The Republic County, Kansas, was also pretty cool!

Next was Cloud County, Kansas.

I got to enjoy some rolling hills as I made it to Clay County.

I was soon at Clay County, Kansas.

Washington County, Kansas, was soon up.

Then I made it to Marshall County, Kansas. The modern courthouse was next to the old courthouse, which had since been turned into a museum.

Next up was Nemaha County, Kansas.

It was now time to leave Kansas and get back into Nebraska.

I was soon at Pawnee County, Nebraska.

Johnson County, Nebraska, was next on the list.

Nemaha County, Nebraska, was up next. If you thought you just read about me visiting Nemaha County, you're right. Nemaha County, Nebraska, and Kansas are very close to each other, and I visited both of them on this trip.

I soon dipped into Missouri and visited Atchison County. This was the first county courthouse I visited in Missouri!

I was then in Nebraska visiting Otoe County.

I wasn't in Nebraska long before I made it to Fremont County, Iowa.

In some ways, Freemont County felt a bit like being in West Texas (minus the corn).

Mills County, Iowa was up next.

By this time, I was trying to beat the clock. The sun was going down, and I wanted to get another courthouse or two.

I made it to Cass County, Nebraska, before it got too dark.

Since it was the Fourth of July and had just gotten dark, the fireworks were starting. I was able to catch a few right after I took pictures of the Cass County Courthouse.

Since fireworks were going off like crazy, I had a feeling I wouldn't be able to sleep for a while in my car with all the noise. I tried to go to the Sarpy County Courthouse but couldn't find the right entrance in the dark. I made it to another rest stop and called it a night there.

The following day, I got up early and drove back to the Sarpy County, Nebraska Courthouse.

My last Nebraska county was Douglas County in Omaha.

Pottawattamie County, Iowa, was one of those counties only a few miles across the state line. So I drove from Nebraska into Iowa to get there.
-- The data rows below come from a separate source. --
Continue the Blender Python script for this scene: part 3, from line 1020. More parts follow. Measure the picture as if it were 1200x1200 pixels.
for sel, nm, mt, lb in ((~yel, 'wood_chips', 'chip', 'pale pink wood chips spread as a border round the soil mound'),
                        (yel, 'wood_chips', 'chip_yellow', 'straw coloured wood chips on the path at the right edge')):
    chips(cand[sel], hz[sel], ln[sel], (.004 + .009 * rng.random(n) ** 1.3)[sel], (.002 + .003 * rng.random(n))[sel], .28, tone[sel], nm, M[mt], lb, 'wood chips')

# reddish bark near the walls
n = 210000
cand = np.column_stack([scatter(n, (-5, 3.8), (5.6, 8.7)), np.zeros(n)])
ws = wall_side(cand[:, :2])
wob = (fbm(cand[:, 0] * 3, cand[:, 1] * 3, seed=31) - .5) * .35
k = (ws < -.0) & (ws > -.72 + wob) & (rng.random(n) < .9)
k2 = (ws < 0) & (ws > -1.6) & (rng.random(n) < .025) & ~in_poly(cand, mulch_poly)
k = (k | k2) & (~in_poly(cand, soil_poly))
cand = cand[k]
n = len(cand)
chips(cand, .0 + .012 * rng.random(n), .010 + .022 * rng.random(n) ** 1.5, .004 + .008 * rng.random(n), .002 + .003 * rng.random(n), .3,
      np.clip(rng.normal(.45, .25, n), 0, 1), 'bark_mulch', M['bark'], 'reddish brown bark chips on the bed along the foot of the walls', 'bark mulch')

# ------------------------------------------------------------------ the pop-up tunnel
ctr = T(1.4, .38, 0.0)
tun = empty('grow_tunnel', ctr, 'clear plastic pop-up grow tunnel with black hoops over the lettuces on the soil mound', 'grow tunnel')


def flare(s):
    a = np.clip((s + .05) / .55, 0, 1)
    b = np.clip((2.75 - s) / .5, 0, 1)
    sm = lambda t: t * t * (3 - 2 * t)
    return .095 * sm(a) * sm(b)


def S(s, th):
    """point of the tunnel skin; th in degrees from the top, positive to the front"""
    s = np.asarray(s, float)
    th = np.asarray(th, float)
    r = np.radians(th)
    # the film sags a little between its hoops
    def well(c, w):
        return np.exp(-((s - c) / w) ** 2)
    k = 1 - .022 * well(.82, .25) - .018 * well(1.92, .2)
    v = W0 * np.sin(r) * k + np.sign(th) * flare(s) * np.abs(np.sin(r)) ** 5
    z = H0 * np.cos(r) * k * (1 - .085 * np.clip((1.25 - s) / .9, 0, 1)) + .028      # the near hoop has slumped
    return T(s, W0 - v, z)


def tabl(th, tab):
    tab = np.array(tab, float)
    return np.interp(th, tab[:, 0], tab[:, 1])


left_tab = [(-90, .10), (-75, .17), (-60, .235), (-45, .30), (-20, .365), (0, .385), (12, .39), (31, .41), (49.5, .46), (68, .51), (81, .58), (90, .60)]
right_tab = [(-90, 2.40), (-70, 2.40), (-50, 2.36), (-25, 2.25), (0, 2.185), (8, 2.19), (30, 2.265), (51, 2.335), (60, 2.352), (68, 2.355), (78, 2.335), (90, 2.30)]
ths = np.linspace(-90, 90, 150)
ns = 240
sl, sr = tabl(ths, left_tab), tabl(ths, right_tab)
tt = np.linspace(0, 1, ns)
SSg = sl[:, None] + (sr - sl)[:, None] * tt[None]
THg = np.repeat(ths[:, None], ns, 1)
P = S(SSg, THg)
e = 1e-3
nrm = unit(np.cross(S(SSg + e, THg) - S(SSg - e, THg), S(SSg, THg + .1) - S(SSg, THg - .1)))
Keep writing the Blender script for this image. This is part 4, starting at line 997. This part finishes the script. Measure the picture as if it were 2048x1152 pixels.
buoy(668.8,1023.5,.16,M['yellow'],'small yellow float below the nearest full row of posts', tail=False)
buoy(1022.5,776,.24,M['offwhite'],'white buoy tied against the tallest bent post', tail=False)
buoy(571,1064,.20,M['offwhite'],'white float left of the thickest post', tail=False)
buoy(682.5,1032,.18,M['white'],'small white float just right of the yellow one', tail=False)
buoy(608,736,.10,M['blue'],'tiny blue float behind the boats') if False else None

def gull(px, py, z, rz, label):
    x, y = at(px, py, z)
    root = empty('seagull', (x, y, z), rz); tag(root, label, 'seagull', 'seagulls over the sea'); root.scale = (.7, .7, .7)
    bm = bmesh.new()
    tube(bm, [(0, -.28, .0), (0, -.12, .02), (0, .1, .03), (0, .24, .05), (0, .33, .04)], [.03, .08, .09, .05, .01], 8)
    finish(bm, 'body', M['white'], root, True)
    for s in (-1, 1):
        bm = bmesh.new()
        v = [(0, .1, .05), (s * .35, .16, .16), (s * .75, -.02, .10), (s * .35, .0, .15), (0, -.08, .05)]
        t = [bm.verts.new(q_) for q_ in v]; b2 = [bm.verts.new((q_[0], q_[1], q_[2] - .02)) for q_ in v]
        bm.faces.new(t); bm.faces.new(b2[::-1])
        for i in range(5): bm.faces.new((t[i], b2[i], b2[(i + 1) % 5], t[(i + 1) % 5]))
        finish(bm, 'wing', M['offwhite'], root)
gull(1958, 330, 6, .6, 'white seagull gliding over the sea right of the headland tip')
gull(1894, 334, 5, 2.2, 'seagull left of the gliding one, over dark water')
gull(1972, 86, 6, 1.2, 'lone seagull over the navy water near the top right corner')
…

As I mentioned earlier, I had planned to visit 67 counties. However, when I got to county 61, I knew it was time to head home. Victoria had to work for the day, and we didn't want to leave Maya in her crate all day. So I hit the road back to Wisconsin. I made it back a little after 1 PM, and Maya was happy to get out of her crate.

In the whole scheme of things, I made pretty good progress. 61 counties over the course of a long weekend is pretty decent, in my opinion!